Answer
“If Krishna is responsible for everything” — this statement needs to be properly understood. It is not accurate to say that Krishna is directly responsible for all our actions.
Krishna provides the facility, but the responsibility is ours.
Take a simple example: Krishna gives you a sharp knife. Now, that knife can be used either to cook food or to harm someone. Krishna is responsible for providing the knife — but how you use it is your choice. The responsibility for the action lies with you.
In the same way, Krishna has created this entire system — the body, the mind, the material world, and all the circumstances. Everything operates under His arrangement. But within that system, each living being has free will.
A good analogy is a factory. The factory is set up for production, and everything runs because of the owner’s arrangement. But within the factory, workers have freedom — they can work sincerely, be lazy, or even act against the organization. The system belongs to the owner, but the choices belong to the workers.

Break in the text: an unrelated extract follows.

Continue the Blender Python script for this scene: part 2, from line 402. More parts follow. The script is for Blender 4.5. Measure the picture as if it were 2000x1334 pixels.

Similarly, Krishna is the cause of all causes, and nothing functions without His sanction. Yet, within His system, we are given limited independence to choose.
Once we choose, His system executes the result:
If we choose properly, we are elevated.
If we choose wrongly, we face the consequences.
That is the law of karma.
For example, if someone uses a knife to harm another person, the punishment is theirs — not Krishna’s. Krishna did not choose the wrongdoing; He only provided the facility.
Even in our own body, we may decide to lift our hand — but do we understand how that actually happens? The entire mechanism — brain signals, nerves, muscles — is carried out by material nature (prakriti), which works under Krishna’s supervision.
As Krishna says in the Bhagavad-gita, material nature works under His direction. He designs the system, but He does not force individual choices upon us.
Everyone is given a certain level of freedom based on their past karma:
A human being has more freedom than an animal.
A wealthy person may have more options than someone struggling for survival.
These conditions are results of past actions — we have shaped our own situation.
Within that situation, we still have freedom. It is like a cow tied with a rope:
Within the length of the rope, it can move freely.
But it cannot go beyond that limit.
That “rope” is our destiny. Within it, our choices create future destiny.
If we use our freedom wisely, our scope expands.
If we misuse it, our freedom becomes more restricted.
Krishna, seated in the heart, gives sanction and support:
If you want to enjoy materially, He allows it.
If you want to pursue spiritual life, He helps you even more.
If someone wants illusion, Krishna allows that also — even the hope that “tomorrow I will be happy materially” is sustained by Him.
But He does not interfere with our free will.
Therefore, we cannot blame Krishna.
We are the architects of our own destiny.
The moment we choose sincerely — “I want to progress spiritually, I want to practice bhakti seriously” — Krishna begins to provide the necessary guidance and facilities.
But He will not force us. Love and devotion must come from our own willing choice.
That is the key principle:
Krishna provides the system and the facility; we provide the choice — and we bear the consequences.